Ottawa light rail transit system won’t reopen until Aug. 14 at earliest: OC Transpo

August 4, 2023 | By Liam Fox

Ottawa’s light-rail transit service is expected to remain shut down for at least another two weeks, with officials estimating Tuesday it won’t reopen until Aug. 14 at the earliest.

Service was halted in the middle of rush hour on July 17 due to an issue with a train’s axle bearing that was discovered during a routine inspection.

OC Transpo committed to a detailed inspection of every vehicle and originally speculated the LRT would be back on track by Monday of this week.

But it scrapped that plan last Friday, saying an additional 10 days of repairs and testing were needed.


Now, the transit provider says that more work needs to be done to reposition the rails.

Chair of the city’s transit commission Coun. Glen Gower said the city is “discussing” compensating riders who pay for the service, but during a press conference Tuesday would not commit to reimbursing inconvenienced users.
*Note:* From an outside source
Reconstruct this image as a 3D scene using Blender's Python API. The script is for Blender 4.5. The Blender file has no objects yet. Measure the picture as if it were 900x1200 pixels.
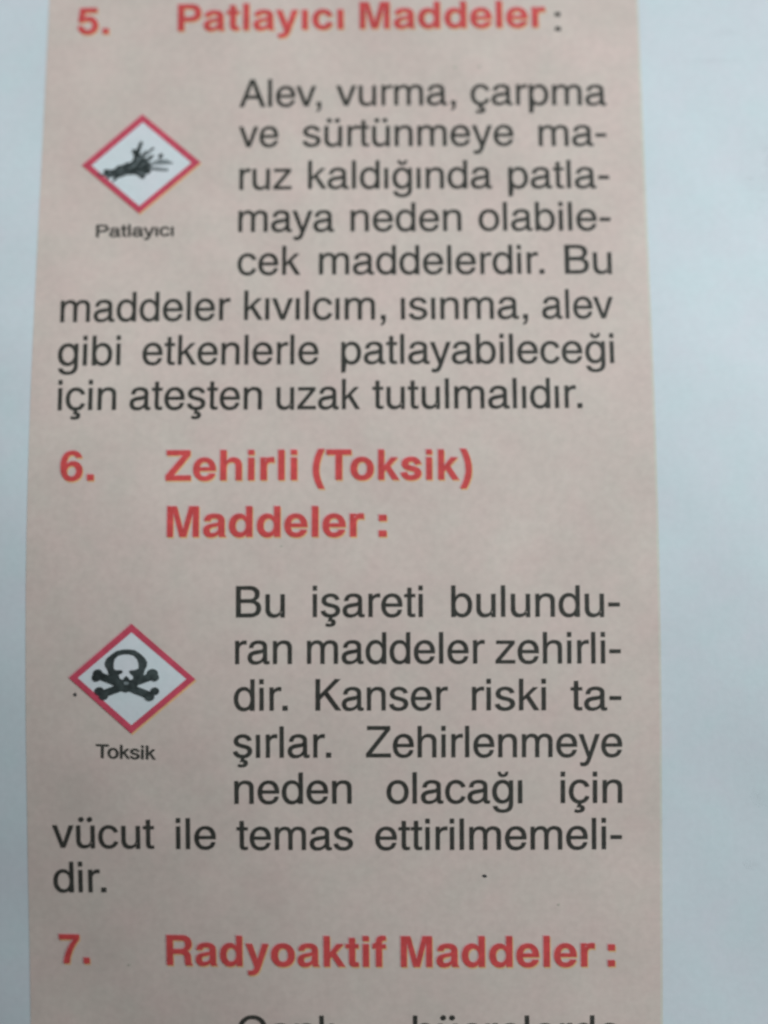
import bpy, bmesh, math, random
from mathutils import Vector, Matrix
from mathutils.geometry import tessellate_polygon

sc = bpy.context.scene
C = sc.collection
MM = 0.001                                    # everything below is laid out in millimetres on the real sheet

# ------------------------------------------------------------------ camera, world, lamp, exposure
cam = bpy.data.cameras.new("camera")
camo = bpy.data.objects.new("camera", cam)
C.objects.link(camo)
sc.camera = camo
cam.sensor_fit = 'VERTICAL'
cam.sensor_height = 36.0
cam.sensor_width = 27.0
cam.lens = 36.0 * 924.0 / 1200.0
camo.location = (0, 0, 69.3 * MM)             # a phone held close above the sheet
cam.clip_start = 0.005
cam.clip_end = 20.0
cam.dof.use_dof = True
cam.dof.focus_distance = 66.6 * MM
cam.dof.aperture_fstop = 6.2

world = bpy.data.worlds.new("World")
sc.world = world
world.use_nodes = True
wb = world.node_tree.nodes["Background"]
wb.inputs[0].default_value = (0.93, 1.0, 1.03, 1)
wb.inputs[1].default_value = 0.02

def lamp(name, loc, target, size, power, color):
    l = bpy.data.lights.new(name, 'AREA')
    l.shape = 'DISK'; l.size = size; l.energy = power; l.color = color
    o = bpy.data.objects.new(name, l)
    o.location = loc
    o.rotation_euler = (Vector(target) - Vector(loc)).to_track_quat('-Z', 'Y').to_euler()
    C.objects.link(o)
    return o
lamp("window_light", (1.336, 0.630, 0.255), (0, 0, 0), 0.34, 76.0, (0.95, 1.0, 1.03))

sc.view_settings.view_transform = 'Standard'
sc.view_settings.look = 'None'
sc.view_settings.exposure = 0.0
sc.view_settings.gamma = 1.0
sc.view_settings.use_curve_mapping = False
sc.cycles.filter_width = 2.0

# ------------------------------------------------------------------ the shape of the sheet
def _s(t): 
    t=min(max(t,0.0),1.0); return t*t*(3-2*t)
def surf(X,Y):
    # height of the sheet in mm; crest along the lower half, falls away to the head and at the near left corner
    a=max(0.0,Y+22.0)
    z=-0.00150*a*a if a<38 else -(0.00150*38*38+0.114*(a-38)-0.00012*(a-38)**2)
    c=max(0.0,(-0.797*X-0.6045*Y)-10.0)
    z-=0.00083*c*c if c<35 else 0.00083*(1225+70*(c-35))  # near left corner droops; bend deepened to darken that corner
    b=max(0.0,-Y-52.0)
    z-=0.0030*b*b
    z+=0.013*math.sin(X*0.21+Y*0.09+1.0)+0.010*math.sin(Y*0.25-X*0.07)+0.006*math.sin(X*0.5+0.9)*math.sin(Y*0.43)
    return z

def P(x, y, lift=0.0):
    return (x * MM, y * MM, (surf(x, y) + lift) * MM)

# ------------------------------------------------------------------ materials
def paper_material(name, col, mottle=0.05, fibre=0.06, rough=0.62, bump=0.05):
    m = bpy.data.materials.new(name); m.use_nodes = True
    nt = m.node_tree; N = nt.nodes; L = nt.links
    b = N["Principled BSDF"]
    b.inputs["Roughness"].default_value = rough
    b.inputs["Specular IOR Level"].default_value = 0.25
    tc = N.new("ShaderNodeTexCoord")
    def noise(scale, detail, rgh=0.55):
        n = N.new("ShaderNodeTexNoise"); n.inputs["Scale"].default_value = scale
        n.inputs["Detail"].default_value = detail; n.inputs["Roughness"].default_value = rgh
        L.new(tc.outputs["Object"], n.inputs["Vector"]); return n
    big, small = noise(120, 4), noise(1500, 3, 0.6)
    tint = noise(260, 3)
    def ramp(src, lo, hi):
        r = N.new("ShaderNodeMapRange"); r.inputs["From Min"].default_value = 0.3; r.inputs["From Max"].default_value = 0.7
        r.inputs["To Min"].default_value = lo; r.inputs["To Max"].default_value = hi
        L.new(src.outputs["Fac"], r.inputs["Value"]); return r
    a, c = ramp(big, 1 - mottle, 1 + mottle), ramp(small, 1 - fibre, 1 + fibre)
    mul = N.new("ShaderNodeMath"); mul.operation = 'MULTIPLY'
    L.new(a.outputs[0], mul.inputs[0]); L.new(c.outputs[0], mul.inputs[1])
    mixc = N.new("ShaderNodeMix"); mixc.data_type = 'RGBA'
    mixc.inputs["A"].default_value = (col[0] * 1.025, col[1] * 0.985, col[2] * 0.99, 1)
    mixc.inputs["B"].default_value = (col[0] * 0.975, col[1] * 1.015, col[2] * 1.0, 1)
    t = ramp(tint, 0, 1); L.new(t.outputs[0], mixc.inputs["Factor"])
    vm = N.new("ShaderNodeVectorMath"); vm.operation = 'SCALE'
    L.new(mixc.outputs["Result"], vm.inputs[0]); L.new(mul.outputs[0], vm.inputs["Scale"])
    L.new(vm.outputs["Vector"], b.inputs["Base Color"])
    if bump:
        bp = N.new("ShaderNodeBump"); bp.inputs["Strength"].default_value = bump
        bp.inputs["Distance"].default_value = 0.00004
        L.new(small.outputs["Fac"], bp.inputs["Height"]); L.new(bp.outputs["Normal"], b.inputs["Normal"])
    return m

M_PAPER = paper_material("bluish_white_paper", (0.70, 0.78, 0.82), 0.018, 0.02)
M_PANEL = paper_material("pinkish_beige_tint", (0.718, 0.61, 0.550), 0.045, 0.045)
M_EDGE = paper_material("pale_yellow_print_edge", (0.70, 0.68, 0.60), 0.03, 0.04)
M_BLACK = paper_material("black_ink", (0.050, 0.051, 0.044), 0.15, 0.25)
M_RED = paper_material("red_ink", (0.68, 0.088, 0.088), 0.08, 0.14)
M_YEL = paper_material("yellow_plate_ink", (0.82, 0.54, 0.27), 0.05, 0.08)
M_PINK = paper_material("magenta_plate_ink", (0.80, 0.46, 0.47), 0.05, 0.08)
M_CRIM = paper_material("crimson_ink", (0.66, 0.090, 0.145), 0.08, 0.12)
M_FIELD = paper_material("white_sign_field", (0.77, 0.83, 0.86), 0.02, 0.03)
M_SLATE = paper_material("slate_black_ink", (0.050, 0.064, 0.064), 0.25, 0.5)
M_STREAK = paper_material("grey_ink", (0.24, 0.28, 0.29), 0.15, 0.25)
M_SPECK = paper_material("dark_speck_ink", (0.06, 0.06, 0.06), 0.1, 0.1)
M_FAINT = paper_material("faint_greenish_ink", (0.56, 0.53, 0.45), 0.05, 0.06)
M_GHOST_SHADE = [paper_material("show_through_and_shade_%d" % k, tuple(c * (1 - 0.006 * (k + 1)) for c in (0.70, 0.78, 0.82)), 0.018, 0.02) for k in range(6)]

def wood_material():
    m = bpy.data.materials.new("pale_laminate"); m.use_nodes = True
    nt = m.node_tree; N = nt.nodes; L = nt.links; b = N["Principled BSDF"]
    b.inputs["Roughness"].default_value = 0.5
    tc = N.new("ShaderNodeTexCoord"); n = N.new("ShaderNodeTexNoise"); mp = N.new("ShaderNodeMapping")
    mp.inputs["Scale"].default_value = (8, 90, 8); n.inputs["Scale"].default_value = 2; n.inputs["Detail"].default_value = 6
    r = N.new("ShaderNodeValToRGB")
    r.color_ramp.elements[0].color = (0.36, 0.33, 0.30, 1); r.color_ramp.elements[1].color = (0.47, 0.44, 0.41, 1)
    L.new(tc.outputs["Object"], mp.inputs["Vector"]); L.new(mp.outputs[0], n.inputs["Vector"])
    L.new(n.outputs["Fac"], r.inputs["Fac"]); L.new(r.outputs["Color"], b.inputs["Base Color"])
    return m

# ------------------------------------------------------------------ mesh helpers
def obj(name, bm, mats, parent=None, smooth=False):
    me = bpy.data.meshes.new(name)
    bm.to_mesh(me); bm.free()
    for m in (mats if isinstance(mats, (list, tuple)) else [mats]): me.materials.append(m)
    if smooth:
        for p in me.polygons: p.use_smooth = True
    o = bpy.data.objects.new(name, me)
    C.objects.link(o)
    if parent is not None: o.parent = parent
    return o

def fill(bm, loops, lift, mi=0, shift=(0, 0), step=1.2):
    """one printed shape: an outline and its holes, laid on the curved sheet"""
    dense = []
    for lp in loops:
        d = []
        for i, (x, y) in enumerate(lp):
            nx, ny = lp[(i + 1) % len(lp)]
            k = max(1, int(math.hypot(nx - x, ny - y) / step))
            for j in range(k): d.append((x + (nx - x) * j / k + shift[0], y + (ny - y) * j / k + shift[1]))
        dense.append(d)
    flat = [p for d in dense for p in d]
    tris = tessellate_polygon([[Vector((x, y, 0)) for x, y in d] for d in dense])
    vs = [bm.verts.new(P(x, y, lift)) for x, y in flat]
    for t in tris:
        a, b, c = (flat[i] for i in t)
        if abs((b[0]-a[0])*(c[1]-a[1]) - (b[1]-a[1])*(c[0]-a[0])) < 1e-9: continue
        if (b[0]-a[0])*(c[1]-a[1]) - (b[1]-a[1])*(c[0]-a[0]) < 0: t = (t[0], t[2], t[1])
        try: f = bm.faces.new([vs[i] for i in t]); f.material_index = mi
        except ValueError: pass

def patch(bm, c0, c1, c2, c3, nu, nv, lift, mi=0, shift=(0, 0)):
    """a four-cornered printed area (corners in order round it) as a grid that follows the sheet"""
    rows = []
    for j in range(nv + 1):
        v = j / nv
        rows.append([])
        for i in range(nu + 1):
            u = i / nu
            x = (c0[0]*(1-u)+c1[0]*u)*(1-v) + (c3[0]*(1-u)+c2[0]*u)*v + shift[0]
            y = (c0[1]*(1-u)+c1[1]*u)*(1-v) + (c3[1]*(1-u)+c2[1]*u)*v + shift[1]
            rows[-1].append(bm.verts.new(P(x, y, lift)))
    for j in range(nv):
        for i in range(nu):
            f = bm.faces.new([rows[j][i], rows[j][i+1], rows[j+1][i+1], rows[j+1][i]]); f.material_index = mi
            if f.normal.z < 0 or True:
                f.normal_update()
                if f.normal.z < 0: f.normal_flip()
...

An alternate bus route was established for commuters who would normally take the train, but it has been heavily criticized for being less reliable.

Two separate derailments in 2021 that stemmed from maintenance and assembly issues led to temporary shutdowns.

An August 2021 derailment that led to a five-day disruption to the transit service was caused by the likely failure of a train’s axle while it was in operation, the Transportation Safety Board found not long after.

A second derailment that September was found to have happened due to “inconsistent and incomplete maintenance” of the Alstom Citadis Spirit trains following the first derailment, then-city manager Steve Kanellakos said at the time. It led to trains being parked for two months.

A public inquiry into the issues plaguing Ottawa’s LRT resulted in a scathing report released last fall, which drew specific attention to problems with the machinery.

The report faulted both city officials and companies hired to build the $2.1-billion project system for delivering an unreliable system more than a year behind schedule.

In 2019, months before the LRT opened to the public, the city approved a $4.66 billion budget for a second stage of the project, which is underway but facing delays.